The five central chapters provide the case studies. Fleischer follows the artists’ paths to the moment of collaboration and urges the reader to consider the pieces, which are too often sidelined as minor works in the authors’ oeuvres, not simply as attempts to [End Page 103] placate creative restlessness but as the building blocks of a new symbolist poetic. Small details in her accounts, however, also show how important these collaborations were beyond the narrow confines of symbolism as a genre, or either theater or dance as a single art form: how, indeed, they were part of the broader twentieth-century performance revolution that continuously saw such boundaries blur. A few examples suffice. When we discover that each collaborating dancer had some relationship with the Ballets Russes, the sense of the company’s definitive impact on modernist performance—from Diaghilev’s Europe to Balanchine’s America—is revealed to be as crucial to theater history as to that of dance. Reinhardt’s productions of Hoffmansthal’s and Wiesenthal’s pantomimes are briefly considered in light of their connection to the silent cinema. The chapter on Ito and Yeats offers a cogent reminder that the current prevalence of Asian forms in Western performance is not a product of a globalized postmodernism but instead the legacy of a tradition spearheaded early in the last century by the likes of Pound (who introduced Yeats to Noh) and that found beautiful expression in Michio Ito’s dancing in At the Hawk’s Well. Together, then, the case studies paint a picture of a lively exchange across the vast variety of borders—of medium, nation, language, genre—that often, and often detrimentally, organize current performance scholarship. One of the great strengths of Fleischer’s study is its impulse to work across such divisions. This is an absolute must for coming to terms with the performance revolution carried out in the first half of the twentieth century.
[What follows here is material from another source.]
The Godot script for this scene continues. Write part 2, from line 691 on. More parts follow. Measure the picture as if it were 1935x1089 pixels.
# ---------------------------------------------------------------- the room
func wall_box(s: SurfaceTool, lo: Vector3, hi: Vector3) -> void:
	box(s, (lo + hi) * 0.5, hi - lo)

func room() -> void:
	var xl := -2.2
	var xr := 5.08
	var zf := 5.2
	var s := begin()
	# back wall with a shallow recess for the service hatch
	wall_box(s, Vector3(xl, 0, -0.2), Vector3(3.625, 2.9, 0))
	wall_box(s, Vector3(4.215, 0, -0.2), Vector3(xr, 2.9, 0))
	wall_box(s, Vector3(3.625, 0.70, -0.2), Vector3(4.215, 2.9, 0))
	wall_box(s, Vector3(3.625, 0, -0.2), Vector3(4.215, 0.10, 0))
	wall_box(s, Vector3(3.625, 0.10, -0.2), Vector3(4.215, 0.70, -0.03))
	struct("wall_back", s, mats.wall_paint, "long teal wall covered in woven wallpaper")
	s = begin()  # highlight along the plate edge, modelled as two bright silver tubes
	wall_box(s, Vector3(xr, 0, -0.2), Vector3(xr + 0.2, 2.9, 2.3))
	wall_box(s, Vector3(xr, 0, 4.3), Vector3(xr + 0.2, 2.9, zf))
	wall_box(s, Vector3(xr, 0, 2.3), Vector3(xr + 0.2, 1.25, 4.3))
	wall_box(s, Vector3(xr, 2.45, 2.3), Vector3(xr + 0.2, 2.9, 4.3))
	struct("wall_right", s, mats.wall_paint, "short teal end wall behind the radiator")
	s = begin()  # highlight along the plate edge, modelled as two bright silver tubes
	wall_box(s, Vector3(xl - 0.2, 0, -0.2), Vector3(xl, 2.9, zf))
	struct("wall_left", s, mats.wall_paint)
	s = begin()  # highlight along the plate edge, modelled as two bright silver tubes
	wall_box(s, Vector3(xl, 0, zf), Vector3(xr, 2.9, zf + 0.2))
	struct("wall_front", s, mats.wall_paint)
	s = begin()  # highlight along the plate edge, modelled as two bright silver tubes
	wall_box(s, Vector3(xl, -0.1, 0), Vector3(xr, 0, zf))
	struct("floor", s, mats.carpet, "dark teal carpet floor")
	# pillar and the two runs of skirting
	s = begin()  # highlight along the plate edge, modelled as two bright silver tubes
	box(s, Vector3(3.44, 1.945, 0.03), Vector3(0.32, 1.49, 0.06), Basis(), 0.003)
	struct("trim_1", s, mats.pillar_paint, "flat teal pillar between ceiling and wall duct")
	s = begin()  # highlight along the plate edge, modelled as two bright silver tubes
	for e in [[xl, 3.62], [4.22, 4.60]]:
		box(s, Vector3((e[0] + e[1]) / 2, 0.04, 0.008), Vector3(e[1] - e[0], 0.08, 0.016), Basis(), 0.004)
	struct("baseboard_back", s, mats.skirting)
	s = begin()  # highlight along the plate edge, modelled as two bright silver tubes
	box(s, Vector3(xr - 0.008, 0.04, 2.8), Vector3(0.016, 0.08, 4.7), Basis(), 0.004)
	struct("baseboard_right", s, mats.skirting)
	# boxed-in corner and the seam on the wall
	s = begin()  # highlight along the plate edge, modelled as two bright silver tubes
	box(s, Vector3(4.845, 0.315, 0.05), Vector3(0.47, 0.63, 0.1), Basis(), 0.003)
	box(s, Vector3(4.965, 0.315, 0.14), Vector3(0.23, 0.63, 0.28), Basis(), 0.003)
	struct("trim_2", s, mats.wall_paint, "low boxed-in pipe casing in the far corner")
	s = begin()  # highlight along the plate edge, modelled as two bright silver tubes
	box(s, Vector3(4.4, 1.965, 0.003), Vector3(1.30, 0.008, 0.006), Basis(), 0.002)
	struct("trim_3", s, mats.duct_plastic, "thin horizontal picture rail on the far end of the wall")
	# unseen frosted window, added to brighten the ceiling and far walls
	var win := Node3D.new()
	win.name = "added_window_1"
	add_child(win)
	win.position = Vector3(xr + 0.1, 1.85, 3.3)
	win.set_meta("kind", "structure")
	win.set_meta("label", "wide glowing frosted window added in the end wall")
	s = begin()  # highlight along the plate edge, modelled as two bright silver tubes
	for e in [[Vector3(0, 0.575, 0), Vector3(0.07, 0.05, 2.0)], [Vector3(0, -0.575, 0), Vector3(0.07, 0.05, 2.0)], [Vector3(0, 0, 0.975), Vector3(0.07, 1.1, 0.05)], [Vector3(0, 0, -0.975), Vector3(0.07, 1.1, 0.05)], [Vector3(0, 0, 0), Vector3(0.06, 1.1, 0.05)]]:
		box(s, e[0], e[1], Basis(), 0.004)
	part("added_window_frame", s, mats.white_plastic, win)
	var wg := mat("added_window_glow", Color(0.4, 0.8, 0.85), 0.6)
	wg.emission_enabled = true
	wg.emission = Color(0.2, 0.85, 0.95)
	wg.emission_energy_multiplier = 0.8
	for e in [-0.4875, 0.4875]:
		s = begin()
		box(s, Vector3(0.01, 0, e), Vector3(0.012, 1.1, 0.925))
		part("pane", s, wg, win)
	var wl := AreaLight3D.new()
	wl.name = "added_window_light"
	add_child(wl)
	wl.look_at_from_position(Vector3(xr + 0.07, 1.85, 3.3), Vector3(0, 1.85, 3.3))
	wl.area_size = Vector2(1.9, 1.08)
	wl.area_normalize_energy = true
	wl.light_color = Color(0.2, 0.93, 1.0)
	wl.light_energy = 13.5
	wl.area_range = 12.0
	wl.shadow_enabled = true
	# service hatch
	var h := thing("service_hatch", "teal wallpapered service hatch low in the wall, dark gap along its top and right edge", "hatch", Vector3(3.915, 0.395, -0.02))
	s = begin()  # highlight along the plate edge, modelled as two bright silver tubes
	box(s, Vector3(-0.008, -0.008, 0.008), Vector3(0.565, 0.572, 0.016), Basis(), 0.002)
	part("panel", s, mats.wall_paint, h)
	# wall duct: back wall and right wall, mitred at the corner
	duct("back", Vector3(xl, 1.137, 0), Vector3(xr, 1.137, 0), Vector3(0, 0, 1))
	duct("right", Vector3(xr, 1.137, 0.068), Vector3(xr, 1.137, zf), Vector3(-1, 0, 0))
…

At the same time, Fleischer’s book is so chock-full of details revealing how diffuse the web of rebellion was, it begs us to question what would change if she had also abandoned the confines of movement, had her backdrop not been symbolism but instead the entire fin-de-siècle culture of time and space that produced the revolution of which symbolism was, in the end, just a part. I do not contest Fleischer’s argument that symbolism’s internal poetic was conducive to such experimentation, but I do think that the fact emerging from her careful research— that the symbolists were far from alone in such experimentation—requires further attention and internalization. On a strictly chronological level, we must remember that symbolism is essentially a late-nineteenth-century movement born long before the discussed collaborations (which date from 1911 to 1934). Likewise, d’Annunzio, Yeats, Hofmannsthal, and Claudel were all born in the 1860s and 1870s and came to these experiments relatively late in their careers (if somewhat less so in the case of the youngest, Hofmannsthal, who tried such experiments in the first decade of the new century). How much they had seen the face of theater and dance change; and in their experiments they did not only turn to dancers but to artists working in other movements with other intuitions and aesthetics. Meyerhold and Fokine, who directed and choreographed for Rubinstein and d’Annunzio; George Atheil, the American working in a futurist vein who composed for Yeats and de Valois; and the Ballet Suédois (as evidenced by the photos of L’Homme et son desir that Fleischer includes in an excellent, comprehensive chapter) were all dedicated to a modernism that postdated—and often reacted against— the symbolist tradition that was by the 1920s and 1930s many decades old.

That is to say, symbolism may have come along first, but the majority of the symbolist dance-theater experiments were undertaken only when more radical movements and artists, in particular the Italian futurists, had turned everything on its head and begun to do similar things. While we can agree that [End Page 104] the dance-theater collaborations were natural outgrowths of the individual artists’ interests, we must also ask how the artists as symbolists and how symbolism itself were impacted at this rather late stage in the movement’s lifespan, when expressionism, constructivism, futurism, dada, and the cinema had forever altered what would be seen onstage. What does it mean that the rebellious sons turned rivals, the futurists, who vehemently attacked symbolism, also dedicated themselves to dance-theater in the teens and 1920s? Had the author integrated such questions into her study, we would not only have a better grasp on the ways dance-theater allowed a symbolist artistic philosophy to flower, but we would have in our possession a broader picture of the ways in which dance-theater of the epoch worked to embody an entire range of the metaphysics of modernist performance.

That said, Mary Fleischer’s book sets us squarely on the right path, eloquently demonstrating how dance-theater functioned within the symbolist system, allowing dancers and playwrights to test new uses of body and voice, of word and image. She describes collaborative processes that gave dancers new agency and playwrights new means for sharpening their own creative convictions not through stubborn repetition but through daring exploration. Embodied Texts is to be lauded for its attention to performance that has been cast as marginal, for evidencing that we will only comprehend the richness of the modernist moment by working across traditional disciplinary boundaries as Fleischer has done, in the footsteps of the artists to whom she dedicates her book. Only by continuing down this road can we hope to truly discover the brilliant, dynamic core of modernist performance.